The mandate, while not written in stone, was that the Muppets were preparing for a big-screen relaunch that needed adult ticket buyers and didn't need to be referencing a time when they crawled around on all fours, which made invoking Muppet Babies a problem. Initially, Mebberson and Langridge didn’t get a green light to refer to Skeeter by name—that came later. In the four issues in which she appeared, a framing device featuring balcony vultures Statler and Waldorf helped reinforce the idea that the story might be taking place out of continuity. Disney, it appears, is not committed to acknowledging Muppet Babies as canonical.
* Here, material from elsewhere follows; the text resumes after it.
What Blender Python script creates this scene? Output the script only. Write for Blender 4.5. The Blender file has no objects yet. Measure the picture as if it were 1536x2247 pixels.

Neither is anyone else.
“It had its own world the same way the Muppets did,” Frith says. “If you try to parse the movies, the shows, you’ll find all kinds of inconsistencies. I don’t know if they’re alternate worlds. Maybe parallel. It’s a bunch of quantum physics.”
Mebberson’s The Muppet Show arc wrapped up in 2010. She’s since snuck in a few fleeting Skeeter sightings when illustrating Muppet storybooks. In the speculative continuity of both Mebberson and Frith, Skeeter is a world traveler, prone to finding herself in far corners of the globe. “People like to depict fraternal twins as polar opposites,” Mebberson says, “so it kind of naturally lends that if Scooter is the homebody who loves his mother, Skeeter would be the wild child who rebelled and ran away to join the circus or something.”
For his part, Frith—who is retired from Muppet-related projects but recently collaborated on an app, Leonardo’s Cat—believes Skeeter is doing some philanthropic work similar to his own: He’s part of No Strings International, a program dedicated to using puppetry to bring some consolation to poverty-stricken children in third-world areas. “I imagine she’s in the Arctic,” he says. “Or in the Middle East.”
Fans who are truly curious may want to pose the question to the source. Promoting ABC’s The Muppets via Twitter in 2015, Skeeter’s brother, Scooter, was asked what became of his sister.
“Skeeter is currently studying overseas,” he said. “And if she ever reaches dry land, she’ll come visit.”